Porque las bodas difícilmente se pueden contemplar desde la melancolía o la incertidumbre. Así ha ocurrido con todos los británicos que la semana pasada aprovecharon la bula real de un día festivo para largarse unos días del engalanado Londres, mostrando mucha más distancia que ante la otra boda del siglo, la de aquel 29 de julio de 1981 en el que Carlos y Diana recreaban un cuento de hadas al más puro estilo Disney en la catedral de Saint Paul.

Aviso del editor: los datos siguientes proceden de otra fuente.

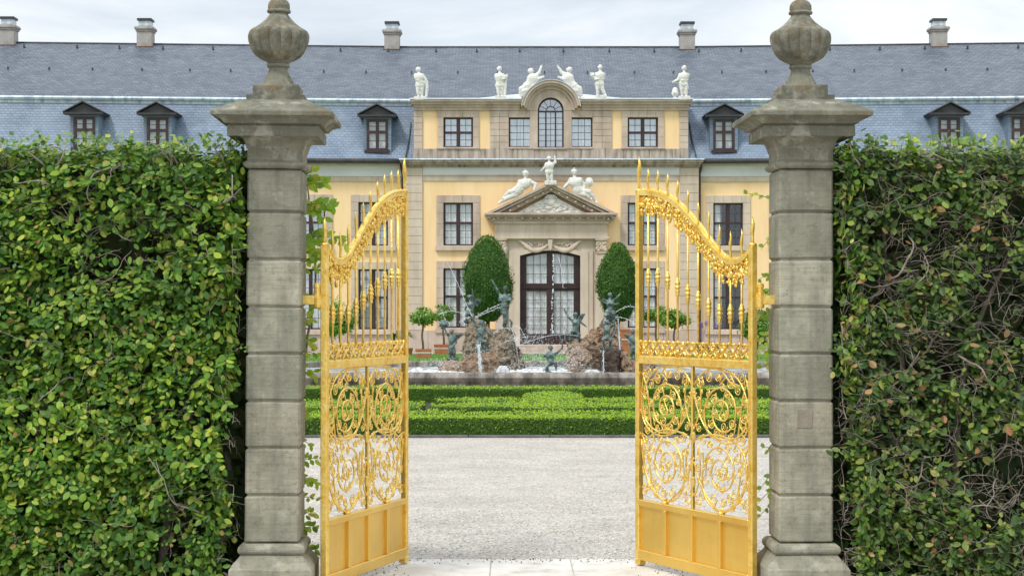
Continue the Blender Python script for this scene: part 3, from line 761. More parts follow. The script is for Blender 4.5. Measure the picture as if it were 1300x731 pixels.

Por fin, Guillermo y Kate se casaron exhaustivamente documentados por todas las televisiones, clonados en decenas de souvenirs y diseccionados por cuadrillas de opinadores. No hay escenificación más rotunda del triunfo del amor que este rito que la historia ha demostrado fallido en muchas ocasiones. Tampoco hay espectáculo mediático más hinchado que éste, cuando sus gobernantes lo han presentado como un antidepresivo para el pueblo y un reactivo para la economía. La Inglaterra de los duques de Cambridge no está mucho mejor que aquel país desregularizado, privatizado y reprimido por la Dama de Hierro. La precariedad ha regresado de nuevo al empleo en una Europa que desmantela el Estado de bienestar. Aunque en algunos lugares del mundo se escuche la voz de los indignados, en otros cristaliza un sentimiento de desafección. Porque aquel pueblo ilusionado que hace tan sólo treinta años suspiraba por los cuentos de hadas, hoy contempla esta otra boda del siglo como un producto más de nuestra sofisticada y tecnologizada cultura. Ante la visión de los hermosos árboles encerrados en la abadía de Westminster sentí lo mismo que desde la ventana de mi casa: la evidencia de que en las bodas mucha gente se siente como un elefante en una cacharrería.

(La Vanguardia)

Publicado en Mi Smythson

Un comentario

  1. Boda y baile de disfraces….yo me quedo con los niños cantores. La maravillosa música de la ceremonia…lo demás, uff. No sé si la alta fiebre de aquel día me hizo delirar pero vi tocados como corcheas y ampulosos trajes con los que nadie, salvo Leticia y la reina, de amarillo pollito, podría sentirse cómodo.